Criminal defense attorneys are known for saying – tongue-in-cheek – that they only represent clients who are not guilty. The obvious truth is that criminal defense lawyers take their clients as they find them – without regarding to guilt or innocence. The defense attorney understands his/her responsibilities – to defend the client’s right to a fair judicial process and sentence (should a client turn out to be guilty after all).
Family law attorneys would do well to take a lesson from the criminal defense bar. We need to make peace with the types of clients we represent. I am as guilty as any of my colleagues of entering a case believing my client is the guiltless spouse and the opposing side is the devil incarnate. I remember when I had my “come to Jesus” moment and realized that, just possibly, I represent clients who also bear some responsibility in the break-down of the marriage, or the level of hostility in the divorce process.

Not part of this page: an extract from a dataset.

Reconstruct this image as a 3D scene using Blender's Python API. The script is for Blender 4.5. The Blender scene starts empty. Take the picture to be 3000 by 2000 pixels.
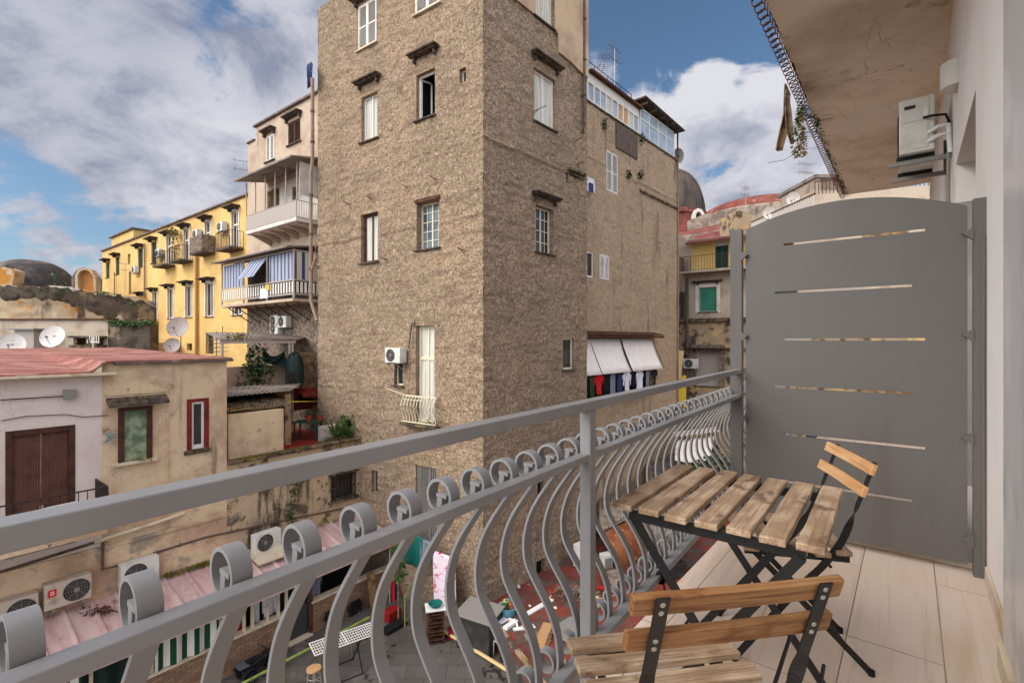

It happened about 15 years ago. I had represented a wife in an extremely acrimonious divorce. The spouses were so angry with each other that I was convinced it was true hatred. Custody and parenting time were hotly contested. A recurring theme in my conversations with my client was her frustration over her husband trash-talking her in front of and to their two young children. She repeatedly insisted that she never said anything negative about the children’s father within their hearing. She waxed eloquent on how wrong it was to put down a parent in front of the children. She constantly implored me to do something about the bad things she believed he was saying to the children about her.
Against all odds, the case settled without going to trial. However, the animosity between these two people was so great that while we waited for the administrative bookkeeping to be put in place for the payment of child support to be made through the Friend of the Court system, the attorneys agreed to act as liaisons to transmit father’s monthly support check to mother. The ex-husband would write the child support check, drop it off to his attorney, who would then mail it to me. My client would then come to the office to pick it up.
It was on one of those pick-ups that I had the epiphany that brought me down a notch and made me re-consider the possibility that my clients are not always perfect. One day, the mother came in to pick up her child support check and I came out with the check to the lobby where she was waiting with her eight and ten year old children. I handed her the check and she thanked me, saying “I’m so grateful that you are willing to do this for me. I know that if the attorneys weren’t involved, Joe [not his real name] would never pay me. He doesn’t care if his children starve!” She said this terrible thing about the children’s father right there, in front of and in clear hearing of her two children. I was stunned.
Even I was not so naïve as to believe this was the first time Mom had trash-talked Dad in front of the kids. I even allowed for the possibility that she had no insight into her behavior and did not realize she was acting in the same way as the father had been – something she had complained about bitterly throughout the divorce. It really made no difference from the point of view of the children, though.
There are some take-aways from this story. Some are for the family law bar. We attorneys need to remember that it really does take two to tango. We need to remain mindful that, with some notable exceptions, a divorce is little more than two decent people who have not been able to make it together and now wish to part company. Rarely is one side the angel and the other the devil. Also, it is not necessary to believe our clients are blameless or their behavior exemplary to provide zealous legal representation. I assume that going through a divorce will invariably bring out the worst in my clients. They are human, and they are still entitled to have a good lawyer, even when they behave badly. But, we attorneys are also counselors and in order to provide counsel we need to recognize our clients’ strengths – and their weaknesses.
There are also lessons to learn for you parents out there who are still reading. Sometimes our anger spills over in ways that our children witness, even when we don’t realize it. Be mindful of everything you say and do concerning your ex or estranged spouse in front of the children. Children come from two parents. Consider what the child is learning about him/herself if he hears one parent say the other parent is a bad person. The child is learning that s/he is bad, too, because s/he is a product of that bad person. Putting down a parent in front of his/her children is never in a child’s best interests.